Available data:
--- --- ---

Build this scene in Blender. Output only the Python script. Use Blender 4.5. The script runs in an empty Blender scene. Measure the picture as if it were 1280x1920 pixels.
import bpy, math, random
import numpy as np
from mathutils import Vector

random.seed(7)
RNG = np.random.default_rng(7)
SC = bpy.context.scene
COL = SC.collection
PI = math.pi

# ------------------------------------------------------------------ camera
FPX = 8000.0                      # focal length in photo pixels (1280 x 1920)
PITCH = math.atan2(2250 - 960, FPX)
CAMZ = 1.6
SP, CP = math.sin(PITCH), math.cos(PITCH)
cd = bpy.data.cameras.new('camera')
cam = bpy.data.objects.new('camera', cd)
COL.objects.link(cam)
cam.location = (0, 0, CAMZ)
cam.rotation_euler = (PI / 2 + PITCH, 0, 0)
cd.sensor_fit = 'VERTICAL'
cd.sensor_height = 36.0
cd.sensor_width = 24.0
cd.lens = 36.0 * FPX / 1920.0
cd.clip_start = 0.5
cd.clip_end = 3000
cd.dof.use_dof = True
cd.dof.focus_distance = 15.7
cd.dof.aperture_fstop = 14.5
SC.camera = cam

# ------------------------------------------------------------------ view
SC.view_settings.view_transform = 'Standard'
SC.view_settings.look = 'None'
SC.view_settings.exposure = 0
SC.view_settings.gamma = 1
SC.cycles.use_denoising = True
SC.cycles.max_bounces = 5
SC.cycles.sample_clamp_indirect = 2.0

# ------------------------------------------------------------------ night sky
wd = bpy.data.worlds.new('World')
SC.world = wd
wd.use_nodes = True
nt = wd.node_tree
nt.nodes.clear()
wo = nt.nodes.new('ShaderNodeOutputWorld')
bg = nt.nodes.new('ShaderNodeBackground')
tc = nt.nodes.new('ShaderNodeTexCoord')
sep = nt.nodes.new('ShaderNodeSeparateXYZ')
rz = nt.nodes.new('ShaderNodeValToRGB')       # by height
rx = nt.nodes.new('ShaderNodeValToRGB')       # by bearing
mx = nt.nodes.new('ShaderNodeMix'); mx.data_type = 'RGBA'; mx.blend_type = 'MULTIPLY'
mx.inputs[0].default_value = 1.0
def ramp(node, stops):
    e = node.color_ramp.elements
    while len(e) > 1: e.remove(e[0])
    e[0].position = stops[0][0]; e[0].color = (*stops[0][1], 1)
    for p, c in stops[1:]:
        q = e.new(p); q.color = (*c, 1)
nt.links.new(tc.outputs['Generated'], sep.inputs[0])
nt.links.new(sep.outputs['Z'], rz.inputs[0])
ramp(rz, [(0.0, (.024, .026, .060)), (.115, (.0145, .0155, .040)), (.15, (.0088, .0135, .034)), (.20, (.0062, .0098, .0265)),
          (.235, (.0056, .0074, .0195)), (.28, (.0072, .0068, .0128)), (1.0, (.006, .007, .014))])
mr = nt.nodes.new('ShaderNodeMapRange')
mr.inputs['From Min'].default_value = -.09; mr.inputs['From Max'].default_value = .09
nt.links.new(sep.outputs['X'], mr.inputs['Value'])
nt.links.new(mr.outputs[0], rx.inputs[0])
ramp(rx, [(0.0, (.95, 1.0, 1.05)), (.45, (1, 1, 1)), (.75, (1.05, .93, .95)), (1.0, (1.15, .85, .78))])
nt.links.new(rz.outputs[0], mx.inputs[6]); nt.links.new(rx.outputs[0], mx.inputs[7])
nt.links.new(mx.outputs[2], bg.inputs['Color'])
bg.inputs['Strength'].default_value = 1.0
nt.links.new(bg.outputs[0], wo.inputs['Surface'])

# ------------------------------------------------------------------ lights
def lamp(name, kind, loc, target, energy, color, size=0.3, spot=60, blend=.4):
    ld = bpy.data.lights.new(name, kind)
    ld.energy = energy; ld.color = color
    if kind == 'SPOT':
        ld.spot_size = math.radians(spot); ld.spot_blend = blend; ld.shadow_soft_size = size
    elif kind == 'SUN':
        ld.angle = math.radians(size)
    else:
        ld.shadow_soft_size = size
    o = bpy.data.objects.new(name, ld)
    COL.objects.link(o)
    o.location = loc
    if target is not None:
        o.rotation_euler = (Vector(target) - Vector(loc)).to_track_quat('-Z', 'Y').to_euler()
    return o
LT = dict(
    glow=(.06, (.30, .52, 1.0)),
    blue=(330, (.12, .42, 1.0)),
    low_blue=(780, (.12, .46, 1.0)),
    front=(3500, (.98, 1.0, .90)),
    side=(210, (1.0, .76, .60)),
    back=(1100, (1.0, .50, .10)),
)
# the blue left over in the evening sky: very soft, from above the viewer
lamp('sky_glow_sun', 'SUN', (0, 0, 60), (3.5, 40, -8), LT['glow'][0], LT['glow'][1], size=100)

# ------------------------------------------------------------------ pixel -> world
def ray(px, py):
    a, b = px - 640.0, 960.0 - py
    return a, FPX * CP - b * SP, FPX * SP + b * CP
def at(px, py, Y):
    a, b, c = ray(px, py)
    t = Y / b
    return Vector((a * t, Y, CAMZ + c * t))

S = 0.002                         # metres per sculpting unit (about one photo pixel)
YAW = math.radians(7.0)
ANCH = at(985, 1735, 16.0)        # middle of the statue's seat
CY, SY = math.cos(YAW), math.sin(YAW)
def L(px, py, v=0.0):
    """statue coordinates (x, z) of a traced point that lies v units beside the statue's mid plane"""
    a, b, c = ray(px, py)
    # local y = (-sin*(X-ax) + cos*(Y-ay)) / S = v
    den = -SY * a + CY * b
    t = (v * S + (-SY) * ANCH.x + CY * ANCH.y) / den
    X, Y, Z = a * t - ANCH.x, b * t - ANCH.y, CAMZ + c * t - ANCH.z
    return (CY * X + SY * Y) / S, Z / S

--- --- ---

Problem to work on:
All of the data above should be transcribed exactly.

The reply:
Build this scene in Blender. Output only the Python script. Use Blender 4.5. The script runs in an empty Blender scene. Measure the picture as if it were 1280x1920 pixels.
import bpy, math, random
import numpy as np
from mathutils import Vector

random.seed(7)
RNG = np.random.default_rng(7)
SC = bpy.context.scene
COL = SC.collection
PI = math.pi

# ------------------------------------------------------------------ camera
FPX = 8000.0                      # focal length in photo pixels (1280 x 1920)
PITCH = math.atan2(2250 - 960, FPX)
CAMZ = 1.6
SP, CP = math.sin(PITCH), math.cos(PITCH)
cd = bpy.data.cameras.new('camera')
cam = bpy.data.objects.new('camera', cd)
COL.objects.link(cam)
cam.location = (0, 0, CAMZ)
cam.rotation_euler = (PI / 2 + PITCH, 0, 0)
cd.sensor_fit = 'VERTICAL'
cd.sensor_height = 36.0
cd.sensor_width = 24.0
cd.lens = 36.0 * FPX / 1920.0
cd.clip_start = 0.5
cd.clip_end = 3000
cd.dof.use_dof = True
cd.dof.focus_distance = 15.7
cd.dof.aperture_fstop = 14.5
SC.camera = cam

# ------------------------------------------------------------------ view
SC.view_settings.view_transform = 'Standard'
SC.view_settings.look = 'None'
SC.view_settings.exposure = 0
SC.view_settings.gamma = 1
SC.cycles.use_denoising = True
SC.cycles.max_bounces = 5
SC.cycles.sample_clamp_indirect = 2.0

# ------------------------------------------------------------------ night sky
wd = bpy.data.worlds.new('World')
SC.world = wd
wd.use_nodes = True
nt = wd.node_tree
nt.nodes.clear()
wo = nt.nodes.new('ShaderNodeOutputWorld')
bg = nt.nodes.new('ShaderNodeBackground')
tc = nt.nodes.new('ShaderNodeTexCoord')
sep = nt.nodes.new('ShaderNodeSeparateXYZ')
rz = nt.nodes.new('ShaderNodeValToRGB')       # by height
rx = nt.nodes.new('ShaderNodeValToRGB')       # by bearing
mx = nt.nodes.new('ShaderNodeMix'); mx.data_type = 'RGBA'; mx.blend_type = 'MULTIPLY'
mx.inputs[0].default_value = 1.0
def ramp(node, stops):
    e = node.color_ramp.elements
    while len(e) > 1: e.remove(e[0])
    e[0].position = stops[0][0]; e[0].color = (*stops[0][1], 1)
    for p, c in stops[1:]:
        q = e.new(p); q.color = (*c, 1)
nt.links.new(tc.outputs['Generated'], sep.inputs[0])
nt.links.new(sep.outputs['Z'], rz.inputs[0])
ramp(rz, [(0.0, (.024, .026, .060)), (.115, (.0145, .0155, .040)), (.15, (.0088, .0135, .034)), (.20, (.0062, .0098, .0265)),
          (.235, (.0056, .0074, .0195)), (.28, (.0072, .0068, .0128)), (1.0, (.006, .007, .014))])
mr = nt.nodes.new('ShaderNodeMapRange')
mr.inputs['From Min'].default_value = -.09; mr.inputs['From Max'].default_value = .09
nt.links.new(sep.outputs['X'], mr.inputs['Value'])
nt.links.new(mr.outputs[0], rx.inputs[0])
ramp(rx, [(0.0, (.95, 1.0, 1.05)), (.45, (1, 1, 1)), (.75, (1.05, .93, .95)), (1.0, (1.15, .85, .78))])
nt.links.new(rz.outputs[0], mx.inputs[6]); nt.links.new(rx.outputs[0], mx.inputs[7])
nt.links.new(mx.outputs[2], bg.inputs['Color'])
bg.inputs['Strength'].default_value = 1.0
nt.links.new(bg.outputs[0], wo.inputs['Surface'])

# ------------------------------------------------------------------ lights
def lamp(name, kind, loc, target, energy, color, size=0.3, spot=60, blend=.4):
    ld = bpy.data.lights.new(name, kind)
    ld.energy = energy; ld.color = color
    if kind == 'SPOT':
        ld.spot_size = math.radians(spot); ld.spot_blend = blend; ld.shadow_soft_size = size
    elif kind == 'SUN':
        ld.angle = math.radians(size)
    else:
        ld.shadow_soft_size = size
    o = bpy.data.objects.new(name, ld)
    COL.objects.link(o)
    o.location = loc
    if target is not None:
        o.rotation_euler = (Vector(target) - Vector(loc)).to_track_quat('-Z', 'Y').to_euler()
    return o
LT = dict(
    glow=(.06, (.30, .52, 1.0)),
    blue=(330, (.12, .42, 1.0)),
    low_blue=(780, (.12, .46, 1.0)),
    front=(3500, (.98, 1.0, .90)),
    side=(210, (1.0, .76, .60)),
    back=(1100, (1.0, .50, .10)),
)
# the blue left over in the evening sky: very soft, from above the viewer
lamp('sky_glow_sun', 'SUN', (0, 0, 60), (3.5, 40, -8), LT['glow'][0], LT['glow'][1], size=100)

# ------------------------------------------------------------------ pixel -> world
def ray(px, py):
    a, b = px - 640.0, 960.0 - py
    return a, FPX * CP - b * SP, FPX * SP + b * CP
def at(px, py, Y):
    a, b, c = ray(px, py)
    t = Y / b
    return Vector((a * t, Y, CAMZ + c * t))

S = 0.002                         # metres per sculpting unit (about one photo pixel)
YAW = math.radians(7.0)
ANCH = at(985, 1735, 16.0)        # middle of the statue's seat
CY, SY = math.cos(YAW), math.sin(YAW)
def L(px, py, v=0.0):
    """statue coordinates (x, z) of a traced point that lies v units beside the statue's mid plane"""
    a, b, c = ray(px, py)
    # local y = (-sin*(X-ax) + cos*(Y-ay)) / S = v
    den = -SY * a + CY * b
    t = (v * S + (-SY) * ANCH.x + CY * ANCH.y) / den
    X, Y, Z = a * t - ANCH.x, b * t - ANCH.y, CAMZ + c * t - ANCH.z
    return (CY * X + SY * Y) / S, Z / S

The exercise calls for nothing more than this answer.